◆ GIVEN INSTRUCTION: Lines containing the string "part" are to be counted; report only how many there are.
------ DATASET SECTION ------
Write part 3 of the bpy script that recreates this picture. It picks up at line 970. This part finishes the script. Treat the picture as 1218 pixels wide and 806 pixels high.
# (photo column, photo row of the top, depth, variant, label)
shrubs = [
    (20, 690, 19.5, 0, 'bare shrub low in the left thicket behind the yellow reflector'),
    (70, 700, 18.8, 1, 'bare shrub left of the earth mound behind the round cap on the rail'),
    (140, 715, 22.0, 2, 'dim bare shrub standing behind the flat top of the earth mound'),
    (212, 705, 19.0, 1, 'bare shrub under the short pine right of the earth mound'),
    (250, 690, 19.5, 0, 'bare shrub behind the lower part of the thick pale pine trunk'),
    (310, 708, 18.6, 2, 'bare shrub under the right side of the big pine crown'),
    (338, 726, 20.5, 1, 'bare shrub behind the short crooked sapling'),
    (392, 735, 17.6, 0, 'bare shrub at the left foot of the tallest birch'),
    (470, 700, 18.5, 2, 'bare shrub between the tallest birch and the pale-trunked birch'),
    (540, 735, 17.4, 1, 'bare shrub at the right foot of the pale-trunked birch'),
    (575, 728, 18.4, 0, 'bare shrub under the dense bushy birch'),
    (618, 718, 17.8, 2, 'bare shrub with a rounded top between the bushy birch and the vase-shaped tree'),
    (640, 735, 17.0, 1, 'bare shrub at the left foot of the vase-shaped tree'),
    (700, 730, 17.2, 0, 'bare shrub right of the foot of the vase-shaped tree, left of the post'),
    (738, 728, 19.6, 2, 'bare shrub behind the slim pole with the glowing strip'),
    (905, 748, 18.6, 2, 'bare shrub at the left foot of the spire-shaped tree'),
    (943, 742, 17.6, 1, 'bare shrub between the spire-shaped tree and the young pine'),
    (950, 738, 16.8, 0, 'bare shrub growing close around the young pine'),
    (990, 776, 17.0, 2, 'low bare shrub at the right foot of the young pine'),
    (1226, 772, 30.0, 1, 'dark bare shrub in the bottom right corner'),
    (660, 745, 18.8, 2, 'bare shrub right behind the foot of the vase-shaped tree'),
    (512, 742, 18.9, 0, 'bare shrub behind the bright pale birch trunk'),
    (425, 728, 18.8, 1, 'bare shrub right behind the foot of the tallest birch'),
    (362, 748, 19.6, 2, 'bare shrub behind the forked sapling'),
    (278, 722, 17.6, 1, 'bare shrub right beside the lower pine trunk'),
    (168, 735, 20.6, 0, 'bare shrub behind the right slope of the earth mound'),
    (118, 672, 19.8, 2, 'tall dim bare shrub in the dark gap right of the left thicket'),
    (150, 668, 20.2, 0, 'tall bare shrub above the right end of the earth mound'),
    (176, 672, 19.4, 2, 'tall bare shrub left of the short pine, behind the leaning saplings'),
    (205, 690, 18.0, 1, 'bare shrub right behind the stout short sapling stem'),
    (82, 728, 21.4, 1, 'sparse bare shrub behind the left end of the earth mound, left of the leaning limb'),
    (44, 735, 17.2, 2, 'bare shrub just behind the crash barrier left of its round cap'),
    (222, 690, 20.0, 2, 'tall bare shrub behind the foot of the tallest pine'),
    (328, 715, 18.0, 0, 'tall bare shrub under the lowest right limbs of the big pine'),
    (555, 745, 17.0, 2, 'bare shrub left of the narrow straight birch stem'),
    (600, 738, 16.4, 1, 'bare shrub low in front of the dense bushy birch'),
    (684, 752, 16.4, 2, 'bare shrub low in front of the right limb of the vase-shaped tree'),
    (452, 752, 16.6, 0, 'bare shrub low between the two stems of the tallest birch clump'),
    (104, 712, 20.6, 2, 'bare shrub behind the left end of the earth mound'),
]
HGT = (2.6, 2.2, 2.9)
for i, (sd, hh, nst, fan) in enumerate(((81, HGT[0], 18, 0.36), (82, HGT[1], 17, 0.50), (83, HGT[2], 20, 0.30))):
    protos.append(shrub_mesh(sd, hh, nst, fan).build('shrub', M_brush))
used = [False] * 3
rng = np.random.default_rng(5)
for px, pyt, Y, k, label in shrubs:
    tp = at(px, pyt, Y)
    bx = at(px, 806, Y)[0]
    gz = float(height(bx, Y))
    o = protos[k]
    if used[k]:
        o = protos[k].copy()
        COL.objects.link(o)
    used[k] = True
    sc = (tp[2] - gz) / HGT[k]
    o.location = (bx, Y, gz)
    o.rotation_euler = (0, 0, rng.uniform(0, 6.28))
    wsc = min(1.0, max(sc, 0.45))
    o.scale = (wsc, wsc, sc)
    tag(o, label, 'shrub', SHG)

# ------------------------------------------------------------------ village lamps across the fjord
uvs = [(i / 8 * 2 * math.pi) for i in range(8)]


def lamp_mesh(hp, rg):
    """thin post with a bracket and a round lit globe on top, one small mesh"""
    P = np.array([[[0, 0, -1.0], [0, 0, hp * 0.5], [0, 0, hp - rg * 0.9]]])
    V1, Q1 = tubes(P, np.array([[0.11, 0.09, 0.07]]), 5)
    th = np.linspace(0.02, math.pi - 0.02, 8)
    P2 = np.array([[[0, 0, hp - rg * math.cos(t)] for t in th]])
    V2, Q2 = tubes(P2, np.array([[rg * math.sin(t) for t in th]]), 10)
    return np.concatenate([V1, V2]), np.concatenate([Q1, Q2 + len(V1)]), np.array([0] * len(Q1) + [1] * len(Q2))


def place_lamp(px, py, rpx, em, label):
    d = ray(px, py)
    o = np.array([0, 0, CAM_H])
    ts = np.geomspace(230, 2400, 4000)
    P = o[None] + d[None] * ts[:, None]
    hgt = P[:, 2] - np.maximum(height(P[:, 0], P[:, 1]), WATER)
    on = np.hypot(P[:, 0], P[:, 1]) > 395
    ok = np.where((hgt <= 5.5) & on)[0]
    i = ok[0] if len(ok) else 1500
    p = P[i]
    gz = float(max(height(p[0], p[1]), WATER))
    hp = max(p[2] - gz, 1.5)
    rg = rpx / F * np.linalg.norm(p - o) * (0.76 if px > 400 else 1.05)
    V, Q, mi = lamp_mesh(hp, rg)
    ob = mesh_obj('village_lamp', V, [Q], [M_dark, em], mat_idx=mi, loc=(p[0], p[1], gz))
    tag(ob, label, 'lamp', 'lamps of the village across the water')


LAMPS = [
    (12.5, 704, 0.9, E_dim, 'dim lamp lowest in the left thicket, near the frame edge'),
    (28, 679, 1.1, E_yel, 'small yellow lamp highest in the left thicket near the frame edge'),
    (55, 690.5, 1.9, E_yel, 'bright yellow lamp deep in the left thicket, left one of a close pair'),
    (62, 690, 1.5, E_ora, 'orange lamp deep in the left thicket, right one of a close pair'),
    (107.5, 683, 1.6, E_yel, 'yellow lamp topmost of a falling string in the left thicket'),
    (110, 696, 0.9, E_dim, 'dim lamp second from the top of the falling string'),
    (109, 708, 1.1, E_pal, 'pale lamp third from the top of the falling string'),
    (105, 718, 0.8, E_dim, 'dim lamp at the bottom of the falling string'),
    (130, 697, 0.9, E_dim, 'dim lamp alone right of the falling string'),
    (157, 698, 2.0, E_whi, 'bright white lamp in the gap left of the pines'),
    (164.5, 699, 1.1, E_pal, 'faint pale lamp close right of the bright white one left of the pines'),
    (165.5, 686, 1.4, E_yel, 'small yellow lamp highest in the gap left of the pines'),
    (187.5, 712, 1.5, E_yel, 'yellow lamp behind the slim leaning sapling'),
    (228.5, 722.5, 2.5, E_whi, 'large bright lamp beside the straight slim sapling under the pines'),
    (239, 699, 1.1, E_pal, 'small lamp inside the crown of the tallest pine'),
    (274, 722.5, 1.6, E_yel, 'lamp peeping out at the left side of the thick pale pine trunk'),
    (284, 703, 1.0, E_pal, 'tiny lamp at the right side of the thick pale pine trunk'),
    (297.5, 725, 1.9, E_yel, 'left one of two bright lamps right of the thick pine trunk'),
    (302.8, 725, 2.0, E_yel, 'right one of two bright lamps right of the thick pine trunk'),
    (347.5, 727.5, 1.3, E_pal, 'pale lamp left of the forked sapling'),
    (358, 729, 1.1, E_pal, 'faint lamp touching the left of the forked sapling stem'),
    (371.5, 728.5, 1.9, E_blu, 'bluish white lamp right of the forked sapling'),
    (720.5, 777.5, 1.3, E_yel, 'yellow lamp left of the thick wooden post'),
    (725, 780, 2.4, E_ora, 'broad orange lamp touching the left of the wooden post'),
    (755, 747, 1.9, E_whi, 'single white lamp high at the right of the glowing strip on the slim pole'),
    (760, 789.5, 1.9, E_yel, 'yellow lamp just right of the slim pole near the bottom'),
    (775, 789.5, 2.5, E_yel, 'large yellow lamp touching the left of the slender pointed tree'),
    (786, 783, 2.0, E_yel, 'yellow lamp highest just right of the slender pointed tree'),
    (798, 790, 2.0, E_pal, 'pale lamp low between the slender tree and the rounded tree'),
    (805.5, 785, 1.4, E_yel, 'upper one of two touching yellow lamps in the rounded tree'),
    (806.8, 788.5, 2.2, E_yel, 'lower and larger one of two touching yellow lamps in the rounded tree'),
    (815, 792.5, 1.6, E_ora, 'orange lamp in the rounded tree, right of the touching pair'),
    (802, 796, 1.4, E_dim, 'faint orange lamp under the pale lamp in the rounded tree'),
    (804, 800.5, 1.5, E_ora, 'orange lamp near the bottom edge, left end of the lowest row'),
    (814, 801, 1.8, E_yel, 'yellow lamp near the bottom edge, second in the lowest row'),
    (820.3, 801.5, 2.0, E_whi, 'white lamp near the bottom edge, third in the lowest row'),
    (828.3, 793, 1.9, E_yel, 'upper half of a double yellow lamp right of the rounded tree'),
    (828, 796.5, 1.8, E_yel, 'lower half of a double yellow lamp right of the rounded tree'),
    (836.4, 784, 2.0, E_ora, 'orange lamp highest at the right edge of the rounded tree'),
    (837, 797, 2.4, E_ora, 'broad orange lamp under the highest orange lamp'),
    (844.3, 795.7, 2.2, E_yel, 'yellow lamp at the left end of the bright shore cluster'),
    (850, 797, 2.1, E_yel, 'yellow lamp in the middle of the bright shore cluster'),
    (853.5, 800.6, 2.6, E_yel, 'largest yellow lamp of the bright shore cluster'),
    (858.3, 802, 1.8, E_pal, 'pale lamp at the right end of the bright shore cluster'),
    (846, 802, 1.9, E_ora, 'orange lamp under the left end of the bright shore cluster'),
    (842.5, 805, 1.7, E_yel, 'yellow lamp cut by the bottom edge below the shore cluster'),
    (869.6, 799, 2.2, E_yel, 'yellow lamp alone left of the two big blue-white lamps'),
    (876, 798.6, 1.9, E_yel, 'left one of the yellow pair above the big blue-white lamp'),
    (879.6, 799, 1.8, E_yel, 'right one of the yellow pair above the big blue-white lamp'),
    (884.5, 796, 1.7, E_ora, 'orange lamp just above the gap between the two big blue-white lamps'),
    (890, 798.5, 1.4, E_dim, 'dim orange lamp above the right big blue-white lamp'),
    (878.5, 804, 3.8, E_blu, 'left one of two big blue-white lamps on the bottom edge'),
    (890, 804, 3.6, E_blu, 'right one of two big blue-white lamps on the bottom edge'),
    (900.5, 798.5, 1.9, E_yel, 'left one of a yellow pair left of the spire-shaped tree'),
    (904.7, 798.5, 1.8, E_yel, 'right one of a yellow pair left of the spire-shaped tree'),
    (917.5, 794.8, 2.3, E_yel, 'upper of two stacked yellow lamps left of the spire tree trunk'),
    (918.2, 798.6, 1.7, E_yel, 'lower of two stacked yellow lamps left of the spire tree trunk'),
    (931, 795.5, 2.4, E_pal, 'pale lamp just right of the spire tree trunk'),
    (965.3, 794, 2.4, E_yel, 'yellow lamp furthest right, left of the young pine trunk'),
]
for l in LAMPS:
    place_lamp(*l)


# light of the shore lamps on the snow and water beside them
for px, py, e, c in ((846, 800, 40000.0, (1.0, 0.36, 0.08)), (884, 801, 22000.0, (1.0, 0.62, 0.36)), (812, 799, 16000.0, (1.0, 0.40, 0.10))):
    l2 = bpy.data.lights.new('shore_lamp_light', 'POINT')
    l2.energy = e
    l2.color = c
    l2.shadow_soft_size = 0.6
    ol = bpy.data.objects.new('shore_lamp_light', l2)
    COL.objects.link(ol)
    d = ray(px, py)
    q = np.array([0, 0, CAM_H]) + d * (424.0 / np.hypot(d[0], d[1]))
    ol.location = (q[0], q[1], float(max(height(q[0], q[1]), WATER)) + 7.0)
------
◆ RESULT FOR THIS TASK: 2